Mobile is the key for Brazil and Latin America more broadly, as companies like EBANX work the kinks out of cross-border payments and evaluate new opportunities within the region and beyond.
The second edition of Global Digital Shopping Index found that in-store use of mobile phones increased nearly 10 percentage points in 2021, where 23% sought coupons and discounts.
Payments choice is another area where mobile comes increasingly into play in Latin America. As PYMNTS research found, consumers in the region are 63% more likely to shop with a merchant offering their preferred payment method.
“We do [research] every year called Beyond Borders,” Del Valle said. “Part of it is related to PIX. One simple data point is that all of the people that used PIX in the last transaction, think it’s 30% or 38%, are going to choose PIX in the next purchase from that merchant.
“There’s some bond there which is more than analytics. It’s a sentimental bond that you [form] with that payment method because you found it convenient.”
Choice and convenience are important markers of connected economy payments that handle anything from big-dollar cross-border transactions to miniscule in-app micropayments. Wherever you place the emphasis, reliable interconnectedness is at the core.
“If you look at streaming and gaming and the experiences that go with online gaming, [connected consumers] require the same experience in every channel on every device,” Bellizia said. “It’s something that we’ve been watching super closely, in terms of our contributions to this experience of becoming part of an ecosystem in gaming and streaming. And mobile plays a huge role if you think about demographics of Latin America.”
She added, “Where we’re coming from in the tech industry, everything is going to be connected. So, payments needs to be delivering a great experience as part of the entire journey of the consumer, meaning gaming, traveling, consuming, buying, purchasing — everything.”
Using EBANX client Spotify as an example, Del Valle said, “Spotify [has] producers that put content on the platform, podcasters or musicians, artists — they all need to get paid. There’s a whole funds management aspect behind it.
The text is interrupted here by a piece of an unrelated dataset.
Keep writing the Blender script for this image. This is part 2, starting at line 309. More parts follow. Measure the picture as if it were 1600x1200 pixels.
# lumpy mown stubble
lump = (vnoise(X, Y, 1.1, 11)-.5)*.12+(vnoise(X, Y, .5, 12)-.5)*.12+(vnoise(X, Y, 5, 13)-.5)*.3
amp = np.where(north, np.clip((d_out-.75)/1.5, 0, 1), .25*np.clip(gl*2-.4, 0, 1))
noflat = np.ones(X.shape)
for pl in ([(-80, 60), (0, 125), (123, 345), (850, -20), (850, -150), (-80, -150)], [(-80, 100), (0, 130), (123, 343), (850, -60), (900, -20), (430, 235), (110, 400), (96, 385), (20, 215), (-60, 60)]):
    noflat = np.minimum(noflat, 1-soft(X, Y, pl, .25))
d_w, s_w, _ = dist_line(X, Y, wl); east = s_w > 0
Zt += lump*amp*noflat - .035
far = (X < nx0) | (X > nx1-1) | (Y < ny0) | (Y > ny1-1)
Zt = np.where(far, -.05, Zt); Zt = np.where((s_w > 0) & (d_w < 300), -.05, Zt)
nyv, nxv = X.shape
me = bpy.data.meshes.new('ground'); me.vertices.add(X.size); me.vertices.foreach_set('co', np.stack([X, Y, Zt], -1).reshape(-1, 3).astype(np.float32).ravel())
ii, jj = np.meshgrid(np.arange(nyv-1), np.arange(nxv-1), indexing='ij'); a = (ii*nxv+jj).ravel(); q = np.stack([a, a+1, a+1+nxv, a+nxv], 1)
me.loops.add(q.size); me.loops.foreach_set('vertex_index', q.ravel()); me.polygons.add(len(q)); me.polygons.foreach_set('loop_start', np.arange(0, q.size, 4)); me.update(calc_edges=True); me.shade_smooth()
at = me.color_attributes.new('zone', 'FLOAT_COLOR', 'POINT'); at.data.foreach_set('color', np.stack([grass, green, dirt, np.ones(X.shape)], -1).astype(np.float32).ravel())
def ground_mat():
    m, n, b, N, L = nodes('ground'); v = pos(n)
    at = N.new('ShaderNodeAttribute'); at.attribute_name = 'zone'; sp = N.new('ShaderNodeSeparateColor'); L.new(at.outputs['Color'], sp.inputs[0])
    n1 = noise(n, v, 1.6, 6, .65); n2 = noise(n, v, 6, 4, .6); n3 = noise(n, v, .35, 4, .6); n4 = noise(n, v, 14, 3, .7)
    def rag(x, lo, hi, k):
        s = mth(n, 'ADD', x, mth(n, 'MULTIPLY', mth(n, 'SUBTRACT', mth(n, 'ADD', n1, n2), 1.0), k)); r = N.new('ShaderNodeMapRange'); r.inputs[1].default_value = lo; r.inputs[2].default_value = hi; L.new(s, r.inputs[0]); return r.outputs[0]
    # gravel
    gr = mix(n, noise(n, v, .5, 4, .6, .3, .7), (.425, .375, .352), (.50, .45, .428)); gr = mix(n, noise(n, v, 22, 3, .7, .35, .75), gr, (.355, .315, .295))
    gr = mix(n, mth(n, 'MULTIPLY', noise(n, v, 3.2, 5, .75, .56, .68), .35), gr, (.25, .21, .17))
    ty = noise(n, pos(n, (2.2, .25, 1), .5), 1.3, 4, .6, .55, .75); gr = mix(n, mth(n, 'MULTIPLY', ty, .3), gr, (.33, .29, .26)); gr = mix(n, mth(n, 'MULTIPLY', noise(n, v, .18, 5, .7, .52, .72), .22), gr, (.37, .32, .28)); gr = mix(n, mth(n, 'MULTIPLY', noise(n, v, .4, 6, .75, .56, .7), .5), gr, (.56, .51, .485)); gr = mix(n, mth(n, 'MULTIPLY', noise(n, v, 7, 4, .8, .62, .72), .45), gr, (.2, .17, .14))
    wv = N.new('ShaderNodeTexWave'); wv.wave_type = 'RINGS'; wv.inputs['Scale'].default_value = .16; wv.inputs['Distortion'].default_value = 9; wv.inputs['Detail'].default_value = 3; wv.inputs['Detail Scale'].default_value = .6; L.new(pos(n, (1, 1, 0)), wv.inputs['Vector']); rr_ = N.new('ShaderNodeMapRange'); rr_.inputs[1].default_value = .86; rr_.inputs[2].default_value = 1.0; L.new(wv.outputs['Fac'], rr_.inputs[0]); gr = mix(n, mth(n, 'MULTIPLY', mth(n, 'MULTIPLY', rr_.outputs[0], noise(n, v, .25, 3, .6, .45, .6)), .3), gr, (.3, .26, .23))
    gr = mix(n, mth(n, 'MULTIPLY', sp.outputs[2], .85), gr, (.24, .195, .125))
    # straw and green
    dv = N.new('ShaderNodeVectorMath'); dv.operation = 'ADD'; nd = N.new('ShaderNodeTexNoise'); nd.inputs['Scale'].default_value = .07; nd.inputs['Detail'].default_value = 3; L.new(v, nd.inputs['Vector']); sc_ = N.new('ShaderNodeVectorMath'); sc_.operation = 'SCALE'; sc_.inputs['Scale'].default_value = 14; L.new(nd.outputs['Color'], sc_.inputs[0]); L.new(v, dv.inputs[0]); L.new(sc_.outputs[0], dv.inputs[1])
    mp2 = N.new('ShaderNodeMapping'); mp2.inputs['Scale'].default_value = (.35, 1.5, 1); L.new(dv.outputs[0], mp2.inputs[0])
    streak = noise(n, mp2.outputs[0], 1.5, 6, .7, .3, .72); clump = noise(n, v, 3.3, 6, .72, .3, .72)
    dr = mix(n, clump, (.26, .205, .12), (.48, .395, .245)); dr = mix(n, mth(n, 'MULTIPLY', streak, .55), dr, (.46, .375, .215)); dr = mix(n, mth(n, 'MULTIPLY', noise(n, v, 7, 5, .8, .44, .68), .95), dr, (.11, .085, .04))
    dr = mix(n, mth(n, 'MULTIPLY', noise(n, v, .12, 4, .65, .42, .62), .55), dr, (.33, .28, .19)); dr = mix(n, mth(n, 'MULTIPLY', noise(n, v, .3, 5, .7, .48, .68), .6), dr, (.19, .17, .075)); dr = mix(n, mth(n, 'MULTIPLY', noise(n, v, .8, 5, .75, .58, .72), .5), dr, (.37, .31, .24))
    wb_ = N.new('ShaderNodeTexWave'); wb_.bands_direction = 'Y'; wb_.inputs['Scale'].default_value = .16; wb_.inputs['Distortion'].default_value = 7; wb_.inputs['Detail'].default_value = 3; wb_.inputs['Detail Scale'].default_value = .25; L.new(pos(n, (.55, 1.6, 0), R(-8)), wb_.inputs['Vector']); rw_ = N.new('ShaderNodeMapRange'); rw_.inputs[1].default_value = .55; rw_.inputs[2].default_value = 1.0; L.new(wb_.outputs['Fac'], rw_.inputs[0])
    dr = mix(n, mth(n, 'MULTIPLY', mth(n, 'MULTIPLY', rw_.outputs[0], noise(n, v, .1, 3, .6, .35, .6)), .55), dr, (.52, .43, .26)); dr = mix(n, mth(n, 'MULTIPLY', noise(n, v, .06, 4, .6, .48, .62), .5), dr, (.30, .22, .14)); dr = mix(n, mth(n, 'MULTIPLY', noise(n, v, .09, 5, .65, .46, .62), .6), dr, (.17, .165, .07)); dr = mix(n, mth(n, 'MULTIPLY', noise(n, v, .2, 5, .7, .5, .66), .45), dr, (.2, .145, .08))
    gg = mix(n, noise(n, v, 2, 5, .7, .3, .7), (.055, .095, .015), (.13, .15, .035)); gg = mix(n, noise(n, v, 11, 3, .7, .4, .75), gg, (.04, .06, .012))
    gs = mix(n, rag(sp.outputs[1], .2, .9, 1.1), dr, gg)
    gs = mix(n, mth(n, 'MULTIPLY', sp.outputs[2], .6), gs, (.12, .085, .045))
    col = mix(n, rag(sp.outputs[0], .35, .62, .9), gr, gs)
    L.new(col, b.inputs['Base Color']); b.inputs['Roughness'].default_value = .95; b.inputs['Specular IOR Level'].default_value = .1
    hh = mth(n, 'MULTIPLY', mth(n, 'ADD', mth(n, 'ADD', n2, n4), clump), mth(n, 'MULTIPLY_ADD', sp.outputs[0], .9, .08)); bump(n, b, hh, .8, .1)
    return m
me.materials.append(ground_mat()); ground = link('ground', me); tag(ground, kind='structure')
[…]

They just released one feature in the U.S. that’s super interesting: If you have a podcast, you can start charging for the podcast.”
That speaks volumes about the power of payments to transform commerce via connectivity.
“Spotify was a company that was a very simple business model, just subscriptions,” he said. “Now, it’s becoming more elaborate. And of course, all the infrastructure has to support that because that’s a transaction — that’s a pay in, that’s pay out — but that’s also funds management in a cross-border fashion. The infrastructure has to really be ready.”
See also: 34% of Consumers Use Their Smartphones to Help Them Shop in Physical Stores
Cross-Border First, Metaverse Next
In 2022, it’s hard to have a payments tech talk without mentioning the metaverse. Like others, EBANX is thinking and planning — but then again, they think we’re already at least visiting the metaverse in our everyday digital interactions, so payments isn’t a leap of imagination.
“I think we are just leaving a moment [where] maybe we were already in the metaverse. Why? Working online and through screens,” Bellizia said. “The metaverse is part of our lives in a way.”
Del Valle added, “The gaming industry has been there for a while, creating virtual things, selling virtual things and items and such and with infrastructure for that. Now there’s a new layer for it, maybe part of it, along with crypto and blockchain. It’s super interesting, with payments again playing a very key infrastructure role, even inside the private metaverses.”
Before EBANX likely makes any major metaverse announcements, it will continue to chip away at the frictions that slow money movement while enabling greater engagement.
“Cross border payments is really in the early, early era of its expansion,” Del Valle said. “Businesses are going more global. People are becoming more global, so we can expect more companies to sell goods and sell services across borders, and that needs infrastructure.
“[We are] really the beginning of that era. Fast expansion of cross border payments is definitely a trend that’s going to continue in 2022.”